Quick Thoughts: Big Blue Puts on a Red Hat

  • IBM’s $33.4B deal for RHAT is an expensive (63% premium) acquisition that greatly expands IBM’s play in hybrid enterprise cloud solutions, and better positions its cloud platform for the future.
  • The all-cash deal will eat about 2 years of operating cash flow. IBM will pause its share buybacks but sustain its dividend. Management expects accretion in 12 months.
  • Cloud demand is shifting toward traditional enterprise IT, which demands hybrid solutions to help transition in-house datacenter applications to public platforms and to help manage usage across multiple cloud hosts.
  • There are significant strategic synergies in the deal. IBM will have the most complete platform of software and services for hybrid cloud customers and could use that strength to better position its hosting platform and infrastructure software.
  • This keeps RHAT away from rivals, particularly AMZN, who lack IBM’s credentials as a hybrid solutions provider. The addition of RHAT’s expected 15% topline growth and sales synergies should also tip IBM into sustainable revenue growth.

IBM’s CEO Ginny Rometty broke out the checkbook on Sunday to pick up enterprise software and services company Red Hat. This combination has a lot to speak for it. IBM’s strength remains levering its huge existing customer list with solutions that help transition to a public cloud future. It sells cloud hosting, hosted infrastructure software platforms, AI APIs, SaaS applications, and most prominently, IT consulting services to move the process along. Still, most of IBM’s sales and profits remain tied to its proprietary premises-based hardware and software products, which are on a long slow decline to oblivion.

Red Hat expands IBM’s cloud products and expertise to the growing world of open source software, where the money is made from the support services, higher level software functions based on the open source code and from hosting. IBM’s huge sales operation and longstanding customer relationships become assets to introduce Red Hat’s capabilities to a much broader audience. Classic sales synergies with yet undisclosed cost savings to boot. IBM and Red Hat had already been partners to push an open source technology called containerization. Containers allow enterprises to breakup their computing loads to small pieces and shift them easily between multiple cloud hosts, looking for best performance at the lowest costs. This technology will be key for most traditional enterprises, who are gradually moving applications from their internal datacenters onto public cloud hosting platforms and are loath to be locked in. The combined IBM/Red Hat will be a clear leader in this area and an obvious partner for many enterprises contemplating a cloud move to Microsoft Azure, Amazon Web Services, Google Cloud Platform or even IBM’s own SoftLayer. Indeed, we suspect that this will be a considerable shot in the arm for those existing IBM cloud services.
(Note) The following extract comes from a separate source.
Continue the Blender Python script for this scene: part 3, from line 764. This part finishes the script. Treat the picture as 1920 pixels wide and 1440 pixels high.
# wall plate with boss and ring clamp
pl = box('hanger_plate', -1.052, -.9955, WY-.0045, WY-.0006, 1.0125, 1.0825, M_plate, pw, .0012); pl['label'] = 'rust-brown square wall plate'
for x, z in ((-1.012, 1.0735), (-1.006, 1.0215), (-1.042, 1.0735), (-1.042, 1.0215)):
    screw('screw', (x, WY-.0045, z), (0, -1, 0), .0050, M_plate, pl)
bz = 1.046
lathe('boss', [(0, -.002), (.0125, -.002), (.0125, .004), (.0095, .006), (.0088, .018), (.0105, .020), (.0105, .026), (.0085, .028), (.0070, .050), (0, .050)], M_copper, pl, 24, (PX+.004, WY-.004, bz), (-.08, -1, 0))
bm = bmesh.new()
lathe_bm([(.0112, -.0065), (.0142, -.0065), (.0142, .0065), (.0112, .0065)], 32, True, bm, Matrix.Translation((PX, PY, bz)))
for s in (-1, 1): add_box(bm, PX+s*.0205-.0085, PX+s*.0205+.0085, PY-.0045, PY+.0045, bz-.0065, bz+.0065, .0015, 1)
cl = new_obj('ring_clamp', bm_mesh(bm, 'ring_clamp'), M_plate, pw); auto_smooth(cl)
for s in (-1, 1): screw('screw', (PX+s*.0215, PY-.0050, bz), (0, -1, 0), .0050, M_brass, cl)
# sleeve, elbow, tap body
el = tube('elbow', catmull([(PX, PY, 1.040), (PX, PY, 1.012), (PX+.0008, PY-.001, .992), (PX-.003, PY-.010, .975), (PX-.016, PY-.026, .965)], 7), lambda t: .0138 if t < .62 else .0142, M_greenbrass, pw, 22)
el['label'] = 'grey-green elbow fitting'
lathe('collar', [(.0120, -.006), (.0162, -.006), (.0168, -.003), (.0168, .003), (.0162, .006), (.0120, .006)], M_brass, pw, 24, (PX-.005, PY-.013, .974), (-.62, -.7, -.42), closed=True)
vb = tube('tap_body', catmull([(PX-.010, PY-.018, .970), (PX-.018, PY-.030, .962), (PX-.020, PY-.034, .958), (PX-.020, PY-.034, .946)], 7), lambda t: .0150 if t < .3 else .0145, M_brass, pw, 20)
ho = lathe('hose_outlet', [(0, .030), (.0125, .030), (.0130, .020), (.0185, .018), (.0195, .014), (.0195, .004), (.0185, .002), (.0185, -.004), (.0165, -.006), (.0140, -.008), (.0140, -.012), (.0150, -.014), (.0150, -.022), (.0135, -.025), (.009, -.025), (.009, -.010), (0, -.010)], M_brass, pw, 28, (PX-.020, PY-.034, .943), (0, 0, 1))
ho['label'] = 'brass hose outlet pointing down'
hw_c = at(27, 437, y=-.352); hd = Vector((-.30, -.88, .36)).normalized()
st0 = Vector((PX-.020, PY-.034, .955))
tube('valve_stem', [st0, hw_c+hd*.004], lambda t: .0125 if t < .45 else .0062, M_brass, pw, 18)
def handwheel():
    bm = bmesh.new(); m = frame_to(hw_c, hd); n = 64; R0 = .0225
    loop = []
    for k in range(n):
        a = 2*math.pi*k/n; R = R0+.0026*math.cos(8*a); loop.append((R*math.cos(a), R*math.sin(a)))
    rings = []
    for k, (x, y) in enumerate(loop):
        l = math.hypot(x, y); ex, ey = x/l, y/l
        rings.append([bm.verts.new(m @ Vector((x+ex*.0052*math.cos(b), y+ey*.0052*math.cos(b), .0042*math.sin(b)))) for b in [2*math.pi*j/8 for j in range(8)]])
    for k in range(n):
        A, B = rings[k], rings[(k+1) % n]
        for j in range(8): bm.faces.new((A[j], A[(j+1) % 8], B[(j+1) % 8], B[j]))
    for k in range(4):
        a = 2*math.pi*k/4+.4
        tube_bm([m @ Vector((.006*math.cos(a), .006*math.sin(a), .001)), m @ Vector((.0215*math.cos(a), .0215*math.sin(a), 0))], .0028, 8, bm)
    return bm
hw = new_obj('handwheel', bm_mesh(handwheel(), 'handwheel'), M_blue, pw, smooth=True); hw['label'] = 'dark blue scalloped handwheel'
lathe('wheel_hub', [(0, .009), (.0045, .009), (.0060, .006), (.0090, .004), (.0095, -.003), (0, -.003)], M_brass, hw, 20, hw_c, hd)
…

We also think that it is important that IBM kept Red Hat out of the hands of those rivals. Its only real advantage in the enterprise cloud is its expertise and willingness to work in a messy, heterogenous solution, bridging enterprise datacenters to public platforms and helping enterprises manage multiple cloud partners. Microsoft plays in these areas, specifically where heterogenous means Microsoft proprietary platforms, like Windows or SQL, combined with open source. Google has technical strength in containerization and a commitment to open source but is not well positioned with most traditional enterprises or particularly familiar with their problems. Its increasingly close partnership dance with Salesforce might give it a better play someday, but right now it is not playing in IBM’s sandbox. Amazon is dominant with web-based businesses, but the incremental cloud demand is coming from traditional enterprises where it is not well positioned. We thought this was the most likely future home for Red Hat, but Big Blue stepped in.

Consensus forecasts have IBM sales down $460M and Red Hat sales up about $500M in 2019. Presuming some bit of sales synergy between the two, it seems a good bet that this deal is the one that finally pushes IBM across the line to sustainable growth. (N.B. We would be a bit more optimistic than that.) It also may be IBM’s best chance yet to establish itself as a bona fide player in the public cloud market, rather than just a waystation on the route to an Amazon-Microsoft-Google dominated future.